Why money men love weddings

LAST YEAR the volume of merger and acquisition (M&A) deals announced in Europe again broke all records. Just as striking as the number and size of deals, however, was that a substantial portion comprised headline- grabbing mergers-of-equals, known in the press as "mega mergers". Three years ago these deals were rare. Since 1995, while the total volume of M&A activity involving Europeans has more than doubled, the volume of mergers-of-equals has risen from negligible levels to $267bn (pounds 160bn), 33 per cent of the annual total. I believe the mergers-of-equals are good for shareholders.

Mergers-of-equals and M&A activity in general are driven by the fact that profits of European companies are under pressure. Expansion is one way for firms to alleviate these pressures. By gaining scale and market share, they hope to achieve higher and more sustainable profitability. All firms grow through organic investment but merger and acquisition techniques can enhance this growth.

But there are two main reasons why mergers-of-equals, in particular, have become a popular technique through which to grow.

First, because, unlike traditional acquisitions, they seldom involve the payment of a "control" premium - a premium over the share price of the target firm. Instead, as the shareholders of both original entities hold a roughly even number of shares in the merged company, they share the benefit of any potential synergies.

Second, because mergers-of-equals are financed with shares, they allow the merged firm to avoid borrowing and writing off goodwill.

As a result of the recent boom, shareholders and the press have become sceptical whether the trend is a logical reaction to the pressures facing European companies or whether they simply reflect corporate fashion. JP Morgan has investigated value creation in mergers-of-equals. We believe that shareholders should welcome the trend: we found most mergers-of-equals create value.

The main reason for their success was the determined execution of a clear integration plan that allowed them to realise expected benefits.

However, a minority of mergers-of-equals failed to create value.

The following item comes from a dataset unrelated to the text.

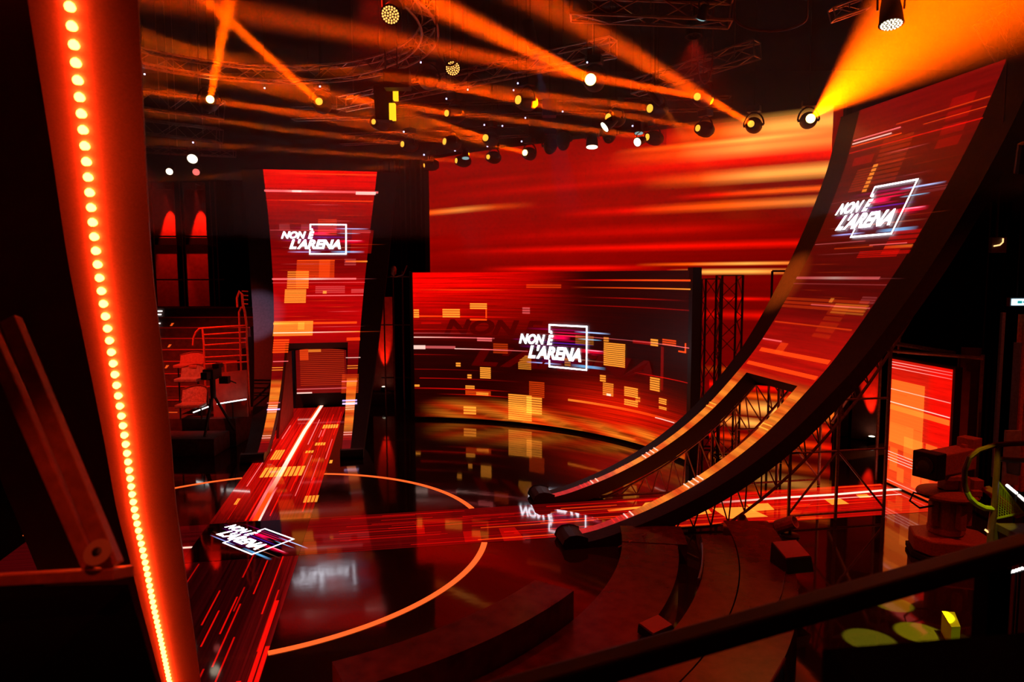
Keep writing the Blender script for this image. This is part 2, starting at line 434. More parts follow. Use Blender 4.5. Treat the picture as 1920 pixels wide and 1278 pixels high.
for (u0, u1) in ((0, 1),):
    top = [wallf(i / 20, 1) for i in range(21)]
    fb.ribbon(top, [p + V((0, 0, .12)) for p in top]); bk = [p + V((.12, .2, .12)) for p in top]
    fb.ribbon([p + V((0, 0, .12)) for p in top], bk); fb.ribbon(bk, [V((p.x, p.y, .0)) for p in bk])
e0, e1 = wallf(0, 0), wallf(1, 0)
fb.box(e0 + V((-.1, .1, 4.8)), (.16, .3, 9.6)); fb.box(e1 + V((.12, .05, 4.8)), (.16, .3, 9.6))
fb.build('frame', 'black', wall_t)

# ------------------------------------------------------------------ curved screen in the middle
def circ3(a, b, c):
    ax, ay = a; bx, by = b; cx, cy = c; d = 2 * (ax * (by - cy) + bx * (cy - ay) + cx * (ay - by))
    ux = ((ax * ax + ay * ay) * (by - cy) + (bx * bx + by * by) * (cy - ay) + (cx * cx + cy * cy) * (ay - by)) / d
    uy = ((ax * ax + ay * ay) * (cx - bx) + (bx * bx + by * by) * (ax - cx) + (cx * cx + cy * cy) * (bx - ax)) / d
    return ux, uy, math.hypot(ax - ux, ay - uy)
sa, sb, sc_ = (-3.42, 24.5), (1.05, 23.0), (4.62, 18.5)
ux, uy, ur = circ3(sa, sb, sc_); t0 = math.atan2(sa[1] - uy, sa[0] - ux); t1 = math.atan2(sc_[1] - uy, sc_[0] - ux)
def curvf(u, v): t = t0 + (t1 - t0) * u; return V((ux + ur * math.cos(t), uy + ur * math.sin(t), .1 + 5.04 * v))
SCV = Surf(curvf)
scr = thing('curved_led_screen', 'low curved video screen in the centre with a white framed logo and orange blocks', 'screen', (0, 23.5, 0))
def ccol(u, v):
    k = mix(lin(34, 0, 0), s_(lin(255, 2, 0), 1.25), smooth(.5, .95, v) * (1 - smooth(.12, .62, u)))
    k = mix(k, lin(240, 26, 2), .95 * math.exp(-((u - .72) / .2) ** 2 - ((v - .14) / .15) ** 2))
    k = mix(k, lin(205, 14, 0), .6 * math.exp(-((u - .9) / .25) ** 2 - ((v - .12) / .12) ** 2))
    k = mix(k, lin(120, 4, 0), .5 * math.exp(-((u - .25) / .3) ** 2 - ((v - .75) / .2) ** 2))
    w = .13 + .03 * math.sin(u * 7)
    k = mix(k, mix(lin(255, 130, 30), lin(255, 60, 8), .5 + .5 * math.sin(u * 31 + v * 60)), (1 - smooth(w * .5, w, v)) * smooth(0.0, .2, u) * (.75 + .25 * math.sin(u * 17 + 1)))
    k = mix(k, lin(60, 2, 0), smooth(.6, .95, math.sin(u * 23 + v * 90)) * (1 - smooth(.0, .12, v)) * .7)
    return k
dsc = display(SCV, 64, 60, ccol, 'display', 'screen_led', scr)
G = Gfx(SCV, .02)
def zc(x, y): return 740 + x / 3.195, 480 + y / 3.195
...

The reasons for failure are complex but the main one was that they did not achieve cost savings.

So how can shareholders tell whether a merger-of-equals is likely to be successful? Although the key is management's ability to integrate the two companies successfully, there are two primary factors to which shareholders should pay attention.

The first, and more important, is the level of synergies. Cost synergies, that come from cost cuts and economies of scale, are easier and quicker to achieve than revenue synergies, which should he treated as more speculative.

For a deal to be well received by the market, the announced synergies should have a present value of at least 15 to 20 per cent of the sum of the market capitalisation of the companies involved shortly before announcement of the transaction.

To give an example of the calculation involved, in the case of BP/Amoco, short-term synergies were estimated at $2bn a year. To find the value of this number, tax at 30 per cent must be deducted and the resulting figure divided by the business's weighted average cost of capital, say 8 per cent. This gives a value of $17.5bn, a little over 15 per cent of $113bn, which was the combined market capitalisation of the two companies prior to announcement, hence the positive reaction of shareholders to the deal.

The second is the relation between the merger ratio and control of the merged entity. The ratio determines the share each partner's shareholders get in the merged firm. As participants in a merger-of-equals are usually publicly listed firms, the negotiation of a merger ratio often starts with the relative market value of the two partners, sometimes taken as an average over the preceding year in order to eliminate share price volatility. However, the ratio also takes other factors into account, particularly whether the market values of the companies fairly reflect their prospects.

In a true merger-of-equals, where neither party has a dominant influence, the ratio should be decided solely by this method. However, it is common for companies to structure a transaction that appropriately compensates each party for any unevenness in the profile of the merged entity.

Issues commonly considered include the new management structure and the location of the new headquarters. Where the ratio/control balance seems uneven, either because one party appears dominant but the ratio is not skewed in the other's favour, or because one party is paying a premium despite governance being evenly split, shareholders should ask why.

We believe that the boom in the M&A market, and in mergers-of-equals in particular, is set to continue. The pressures on European firms will increase with the advent of the euro and mergers-of-equals are an effective means by which they can counteract these pressures. What is more, shareholders should be happy. But they should also continue to be vigilant; each deal, as ever, should be judged on its merits.

Paul Gibbs analyses mergers and acquisitions for JP Morgan in London.